Efficient recovery of titanium from titaniferous magnetite ores continues to be an unrealised opportunity, despite significant global occurrences of titaniferous magnetite deposits. The pilot test demonstrated that fluxless smelting in an open-arc furnace could be the first step to unlocking the full value of these deposits. The current study shows that there is no apparent technical barrier to producing high-titania slags from titaniferous magnetite. The ultimate goal of effective comprehensive processing of titaniferous magnetite ores is, however, not a trivial challenge; while both iron and vanadium offer great economic incentives to process these ores, titania remains an unrealised opportunity.
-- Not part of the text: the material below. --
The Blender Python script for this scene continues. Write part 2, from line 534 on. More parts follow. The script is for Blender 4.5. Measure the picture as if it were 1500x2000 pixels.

As smelting is an energy-intensive process, integration of renewable energy and pre-treatment options is critical. Titania feedstocks are not particularly scarce and thus the combined incentives of iron, vanadium and titanium need to be realised via state-of-the-art smelting practices to offer an economically competitive process. Optimisation of vanadium recovery and the integration of renewable energy and hydrogen opportunities linked to a DC open-arc smelting furnace are of particular interest for future work. Future work will include assessing the slag phase chemistry for vanadium-bearing titaniferous magnetite in the context slag upgrading potential, especially minimising the formation of spinel phases, as well as evaluating the impact of minor element impurities in the slag quality and the associated techno-economic challenges.

Conclusion

Pilot smelting of titaniferous magnetite under fluxless smelting conditions demonstrated that the slag produced from complex titaniferous ore is similar to furnace slags produced from ilmenite feedstocks. The higher alkali earth content of titanomagnetite compared to ilmenite enabled the production of slags with lower FeO content, resulting in high iron recoveries.

The pilot slags follow the M3O5 stoichiometry, while the phase chemical evaluation confirmed remarkably low levels of FeO in the M3O5 phase, which is consistent with the chemical composition of the high-titania slags produced during the test. The deterministic nature of the FeO-TiO2 relationship suggests that for a given degree of reduction and the impurity content of the titaniferous ore and reductant, it is feasible to predict the composition of the slag. Titaniferous magnetite deposits vary widely in composition, and this relationship is a useful tool for future evaluations.

The pilot test demonstrated that it is feasible to process low-grade titaniferous ore in a DC open-arc smelter to produce a high-grade slag. At the same time, significant opportunities exist to optimise the feed composition, energy consumption, operating temperature and slag chemistry to optimally extract iron, vanadium and titanium.